获取元组元组中元素的索引

Question

This is related to many similar questions like

Check if element exists in tuple of tuples

However I do not only want to check it it exist but in which of the tuples it is in, eg. the index. The data structures (from 3rd party library) is always a tuple of tuples. (it can't be nested any deeper).

What I want as return value is the index of the tuple the element is located in. I know I can for sure hack this together with for loops but is there any nicer way to get the index?

Answer 1

you may use next and enumerate built-in functions to have a nice way of getting the index. You may use it the following way:

def get_index_of_containing_tuple(lst: tuple, item):
    try:
        return next(ind for ind, tup in enumerate(lst) if item in tup)
    except Exception:
        return -1

Example of using it:

a = (('a', 'b'), ('c', 'd'))
get_index_of_containing_tuple(a, 'a')  # returns 0
get_index_of_containing_tuple(a, 'c')  # returns 1
get_index_of_containing_tuple(a, 'd')  # returns 1
get_index_of_containing_tuple(a, 123)  # returns -1

Answer 2

Here's a solution without for loops. Indices of the inner tuples containing the queried element in the outer tuple a are returned as a list

list(filter(lambda x: x != -1, map(lambda enum: enum[0] if 'queried_element' in enum[1] else -1, enumerate(a)))

Answer 3

For repeating tuple elements within in the nested tuple, you can easily manage with a single for loop.

example = (('apple','orange'),('orange','banana'),('banana','mango'))

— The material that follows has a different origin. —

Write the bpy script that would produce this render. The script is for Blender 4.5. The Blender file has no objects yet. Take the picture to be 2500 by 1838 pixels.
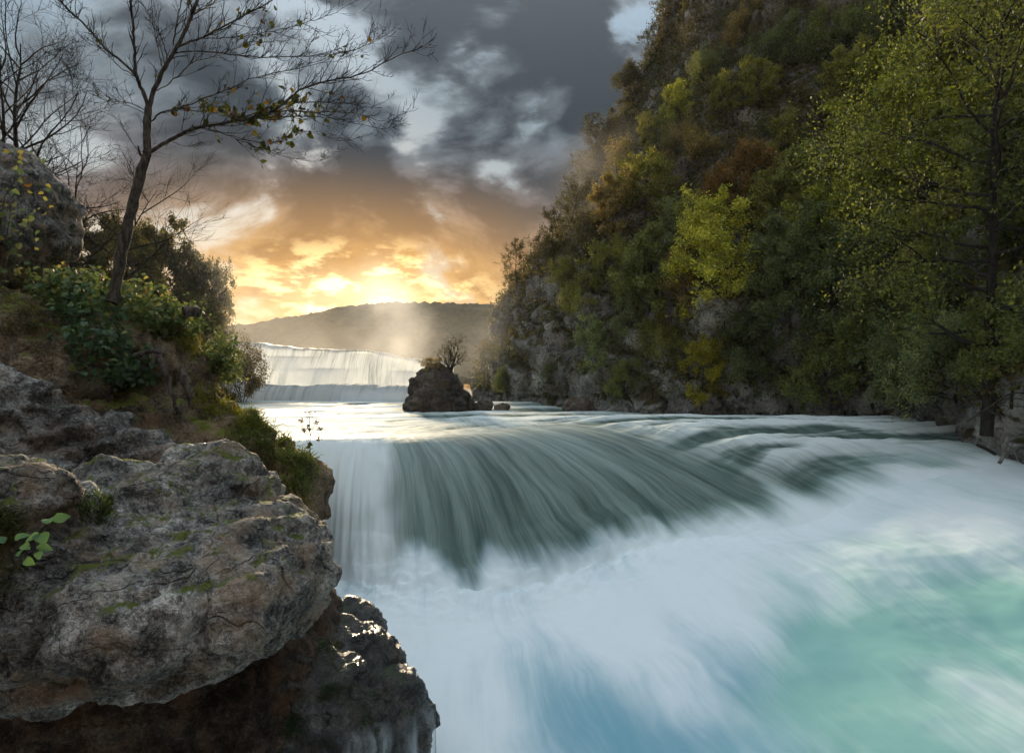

def element_index(iterable, key = None):
    index = set()
    index_add = index.add
    
    for ix, element in enumerate(iterable):
        if key in element:
            index_add(ix)
            
    return index

nth_tuple(example, key = 'orange')

>> {0, 1}

The index method similarly looks into each element till reach first found. I think a for loop will work just fine as long it suits your needs and the nested tuple is not that large.